El cantor no tiene residencia fija: su morada está donde
la noche lo sorprende; su fortuna, en sus versos y en su voz.
Dondequiera que el cielito enreda sus parejas sin tasa,
dondequiera que se apura una copa de vino, el cantor tiene su lugar
preferente, su parte escogida en el festín. El gaucho argentino no bebe,
si la música y los versos no lo excitan, y cada pulpería tiene su
guitarra para poner en manos del cantor, a quien el grupo de caballos estacionados a la puerta anuncia a lo lejos dónde se necesita el concurso de su gaya ciencia.
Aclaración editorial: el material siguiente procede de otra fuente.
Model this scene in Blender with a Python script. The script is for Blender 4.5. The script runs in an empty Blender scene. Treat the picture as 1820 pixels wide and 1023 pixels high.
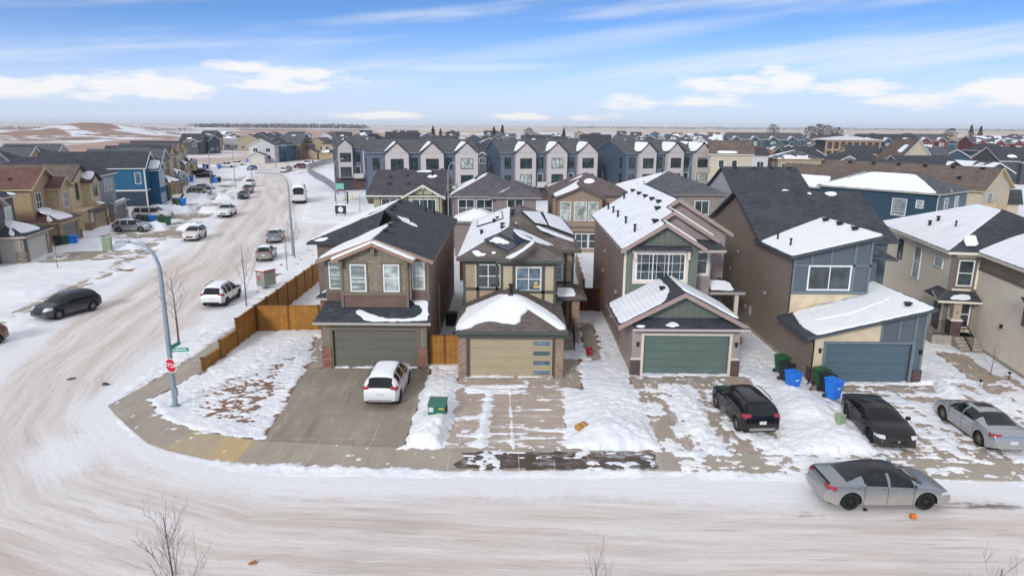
import bpy, bmesh, math, random
import numpy as np
from mathutils import Vector, Matrix
R = math.radians
random.seed(7)
S = bpy.context.scene
COL = S.collection
# ------------------------------------------------------------ camera
CH, PITCH, ROLL, FPX = 14.2, R(13.4), R(0.38), 1213.0
cd = bpy.data.cameras.new('camera'); cam = bpy.data.objects.new('camera', cd); COL.objects.link(cam)
cd.sensor_width = 36.0; cd.lens = 36.0 * FPX / 1820.0; cd.clip_end = 30000; cd.clip_start = 0.5
cam.matrix_world = Matrix.Translation((0, 0, CH)) @ Matrix.Rotation(R(90) - PITCH, 4, 'X') @ Matrix.Rotation(ROLL, 4, 'Z')
S.camera = cam
# ------------------------------------------------------------ sky and sun
SUN_EL, SUN_AZ = R(25), R(203)      # sun behind the camera, to the left (clockwise from +Y)
w = bpy.data.worlds.new('World'); S.world = w; w.use_nodes = True
nt = w.node_tree; N = nt.nodes; LK = nt.links; N.clear()
def wn(t, **k):
    n = N.new(t)
    for a, b in k.items(): setattr(n, a, b)
    return n
def wmath(op, a, b=None, c=None, clamp=False):
    n = wn('ShaderNodeMath', operation=op, use_clamp=clamp)
    for i, v in enumerate((a, b, c)):
        if v is None: continue
        if isinstance(v, (int, float)): n.inputs[i].default_value = v
        else: LK.new(v, n.inputs[i])
    return n.outputs[0]
tc = wn('ShaderNodeTexCoord'); sep = wn('ShaderNodeSeparateXYZ'); LK.new(tc.outputs['Generated'], sep.inputs[0])
dx, dy, dz = sep.outputs
zc = wmath('MAXIMUM', dz, 0.0)
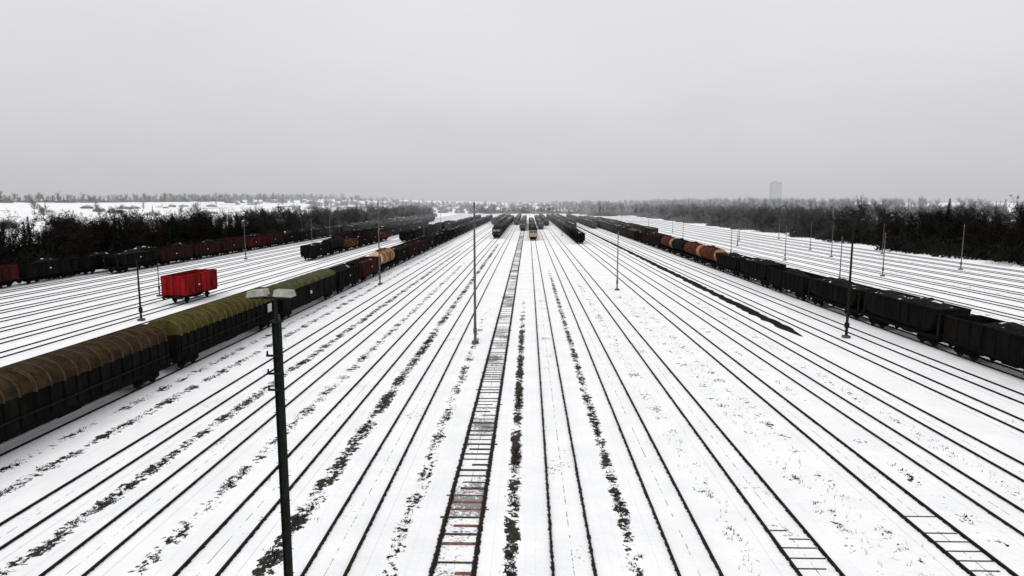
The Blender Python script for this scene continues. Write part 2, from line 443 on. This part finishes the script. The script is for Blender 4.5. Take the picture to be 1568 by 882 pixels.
def tank(L, m, mend=None):
    b = MB(); running_gear(b, L); mend = mend or m
    R = 1.38; zc = 2.72; y = L/2 - .7; n = 24
    sec = [(-y-.42, .02), (-y-.38, .55), (-y-.25, 1.0), (-y, R), (y, R), (y+.25, 1.0), (y+.38, .55), (y+.42, .02)]
    vs = []
    for yy, rr in sec:
        for i in range(n): t = 2*math.pi*i/n; vs.append((rr*math.cos(t), yy, zc+rr*math.sin(t)))
    fs = [(k*n+i, (k+1)*n+i, (k+1)*n+(i+1)%n, k*n+(i+1)%n) for k in range(len(sec)-1) for i in range(n)]
    b.add(vs, [f for f in fs if f[0] < 3*n or f[0] >= 4*n], mend)
    b.add(vs, [f for f in fs if 3*n <= f[0] < 4*n], m)
    for c in (-y*.6, 0, y*.6):
        pr = [((R+.03)*math.cos(2*math.pi*i/n), zc+(R+.03)*math.sin(2*math.pi*i/n)) for i in range(n)]
        b.extr(pr[::-1], c-.05, c+.05, M['steel'])
    for s in (-1, 1): b.box(-1.1, 1.1, s*y*.8-.2, s*y*.8+.2, 1.22, 1.75, M['under'])
    b.cyl((0,0,zc+R-.1), (0,0,zc+R+.35), .38, .38, 12, m)
    b.box(-.35, .35, -y*.7, -.45, zc+R+.06, zc+R+.1, M['steel']); b.box(-.35, .35, .45, y*.7, zc+R+.06, zc+R+.1, M['steel'])
    for q in (1.42, 1.5):
        b.box(q-.02, q+.02, .5, .54, 1.3, zc+R*.7, M['steel']); b.box(q-.02, q+.02, .9, .94, 1.3, zc+R*.7, M['steel'])
    for i in range(7): b.box(1.45, 1.49, .54, .9, 1.4+i*.33, 1.43+i*.33, M['steel'])
    return b.mesh('wagon')
def loco(L=16, m=None, front=None):
    m = m or M['green']; front = front or M['cream']
    b = MB(); running_gear(b, L)
    y = L/2-.2; W = 1.48
    prof = [(-y, 1.3), (-y, 2.5), (-y+.45, 3.55), (-y+.9, 3.95), (y-.9, 3.95), (y-.45, 3.55), (y, 2.5), (y, 1.3)]
    n = len(prof)
    vs = [(-W, a, z) for a, z in prof] + [(W, a, z) for a, z in prof]
    fs = [tuple(range(n)), tuple(range(2*n-1, n-1, -1))] 
    b.add(vs, fs, m)
    for i in range(n):
        j = (i+1) % n
        mm = front if i in (0, 1, 5, 6) else m
        b.add([vs[i], vs[n+i], vs[n+j], vs[j]], [(0,1,2,3)], mm)
    for s in (-1, 1):
        for q in (-.7, .7):
            a0, z0, a1, z1 = (y-.06, 2.68, y-.36, 3.38)
            d = .02
            b.add([(q-.55, s*(a0+d), z0), (q+.55, s*(a0+d), z0), (q+.55, s*(a1+d), z1), (q-.55, s*(a1+d), z1)], [(0,1,2,3) if s < 0 else (3,2,1,0)], M['glass'])
        for q in (-1.05, 1.05): b.cyl((q, s*(y), 1.75), (q, s*(y+.08), 1.75), .14, .14, 10, M['lampg'])
        b.box(s*1.0-.3, s*1.0+.3, -.3, .3, 3.95, 4.1, M['steel'])
        for i in range(6):
            c = -4+1.6*i
            b.box(min(s*(W+.002), s*(W+.03)), max(s*(W+.002), s*(W+.03)), c-.45, c+.45, 2.6, 3.2, M['steel'])
        b.box(min(s*(W+.002), s*(W+.03)), max(s*(W+.002), s*(W+.03)), y-2.1, y-1.3, 2.6, 3.3, M['glass'])
        b.box(min(s*(W+.002), s*(W+.03)), max(s*(W+.002), s*(W+.03)), -y+1.3, -y+2.1, 2.6, 3.3, M['glass'])
    b.box(-.5, .5, -3, 3, 3.951, 4.2, M['steel'])
    return b.mesh('locomotive')

M['olived'] = mat('hood_seam_dark', (.018,.015,.008), (.010,.009,.006), 2)  # darker band along one side of each hood rib
hb = hooded(20.2, M['ochre'], M['rib_b']).mesh('wagon')
ho_ = hooded(20.2, M['olive'], M['rib_o'])
ho_.box(1.543, 1.555, 6.9, 7.9, 1.96, 2.8, M['white'])
ho = ho_.mesh('wagon')
W_ = {
 'hood_b': (hb, 20.2, 'covered_hood_wagon'),
 'hood_o': (ho, 20.2, 'covered_hood_wagon'),
 'box_o': (boxcar(20.2, M['black'], M['greeny'], 4.0, flat=.75), 20.2, 'box_wagon'),
 'box_s': (boxcar(14, M['brown'], M['grey']), 14, 'box_wagon'),
 'box_k': (boxcar(14, M['black'], M['black']), 14, 'box_wagon'),
 'gon_br': (gondola(12.6, 3.5, M['brown'], M['coal'], 9, seed=2), 12.6, 'open_freight_wagon'),
 'gon_bk': (gondola(12.6, 3.4, M['black'], M['coal'], 9, seed=3, lh=.9), 12.6, 'open_freight_wagon'),
 'gon_sn': (gondola(12.6, 3.3, M['black'], M['load'], 9, seed=4), 12.6, 'open_freight_wagon'),
 'gon_or': (gondola(12.6, 3.0, M['orange'], M['load'], 8, seed=5), 12.6, 'open_freight_wagon'),
 'gon_gr': (gondola(12.6, 3.3, M['green'], M['coal'], 8, seed=6), 12.6, 'open_freight_wagon'),
 'red': (gondola(9.2, 3.75, M['red'], None, 7, four=False), 9.2, 'red_open_wagon'),
 'redl': (gondola(12.6, 3.4, M['redd'], M['coal'], 9, seed=8), 12.6, 'red_open_wagon'),
 'hop': (hopper(13.4, 3.5, M['black'], M['coal'], 3), 13.4, 'coal_hopper_wagon'),
 'hop2': (hopper(13.4, 3.7, M['black'], M['coal'], 5), 13.4, 'coal_hopper_wagon'),
 'tank_t': (tank(12.4, M['tan'], M['tanend']), 12.4, 'tank_wagon'),
 'tank_o': (tank(12.4, M['orange'], M['tan']), 12.4, 'tank_wagon'),
 'tank_k': (tank(12.4, M['black']), 12.4, 'tank_wagon'),
 'loco': (loco(), 16, 'diesel_locomotive'),
 'loco_k': (loco(16, M['black'], M['green']), 16, 'diesel_locomotive'),
}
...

El cantor mezcla entre sus cantos heroicos la relación de sus propias hazañas. Desgraciadamente, el cantor,
con ser el bardo argentino, no está libre de tener que habérselas con
la justicia. También tiene que dar la cuenta de sendas puñaladas que ha
distribuido, una o dos desgracias (¡muertes!) que tuvo y algún
caballo o una muchacha que robó. El año 1840, entre un grupo de gauchos y
a orillas del majestuoso Paraná, estaba sentado en el suelo, y con las
piernas cruzadas, un cantor que tenía azorado y divertido a su auditorio
con la larga y animada historia de sus trabajos y aventuras. Había ya
contado lo del rapto de la querida, con los trabajos que sufrió; lo de
la desgracia y la disputa que la motivó; estaba refiriendo su
encuentro con la partida, y las puñaladas que en su defensa dio, cuando
el tropel y los gritos de los soldados le avisaron que esta vez estaba
cercado. La partida, en efecto, se había cerrado en forma de herradura;
la abertura quedaba hacia el Paraná, que corría veinte varas más abajo:
tal era la altura de la barranca. El cantor oyó la grita sin
turbarse; viósele de improviso sobre el caballo, y echando una mirada
escudriñadora sobre el círculo de soldados con las tercerolas
preparadas, vuelve el caballo hacia la barranca, le pone el poncho en
los ojos y clávale las espuelas. Algunos instantes después, se veía
salir de las profundidades del Paraná el caballo, sin freno, a fin de
que nadase con más libertad, y el cantor tomado de la cola, volviendo la
cara quietamente, cual si fuera en un bote de ocho remos, hacia la
escena que dejaba en la barranca. Algunos balazos de la partida no
estorbaron que llegase sano y salvo al primer islote que sus ojos
divisaron.
Este texto no ha recibido aún ninguna valoración.
3 libros publicados.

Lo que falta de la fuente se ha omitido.